A kittenish Marilyn Monroe in bed with director Elia Kazan, who then introduces the starlet to playwright Arthur Miller! This love triangle, the heart of playwright Jack Canfora’s Fellow Travelers in a world premiere that just opened at Bay Street Theater, is astonishing for more than the sex, who is having it with whom. These were artists of the 1950’s fully committed to their work, and so a backstory for staging the 20th century’s most iconic dramas against the real-life trials of the House UnAmerican Activities Committee, informs the heated, engaging dialogue.
Fellow Travelers, under Michael Wilson’s fine direction, will leave viewers deeply moved by the effects of the McCarthy era on creative lives, debating points along the way. Is it relevant to today’s American ethos? The line about paranoia that Russia is infiltrating our country through our movies leaps out. Here it refers to Kazan’s masterpiece On the Waterfront, and to the consequence of fear that so informs the writing of Miller’s stage play, The Crucible. To what extent does the present culture force self-censorship?
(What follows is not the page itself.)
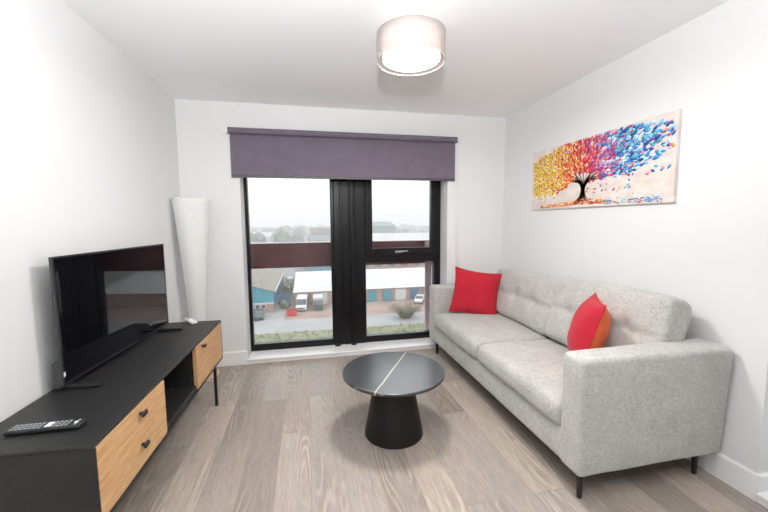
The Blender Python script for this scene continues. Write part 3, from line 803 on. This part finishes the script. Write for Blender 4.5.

Famously put on the spot, Kazan names names, which looks like a gratuitous act in this play’s version of events: “I wanted to work,” he exclaims. Miller famously shunned this former best friend on the street. And Monroe, in her goodness attempted to patch things up between these powerful men, and succeeded maybe for a moment. They did collaborate after. The actors: a lean Wayne Alan Wilcox evokes Arthur Miller’s physicality and New York cadences, and Vince Nappo, Elia Kazan’s immigrant look. The men are joined by Mark Blum as Harry Cohn and Jeffrey Bean as Roy Brewer/ Kermit Bloomgarden.
And what of Marilyn Monroe, simply a lynchpin for these men? After her death (from suicide?), Kazan finds a carbon copy, the actress Rachel Spencer Hewitt doubly effective as Marilyn and her substitute in blond wig and negligees. Fellow Travelers comes from a male perspective, as fits that era of women aiming to please, and so she delivers the drama’s last, chilling line: “Glad you like it.”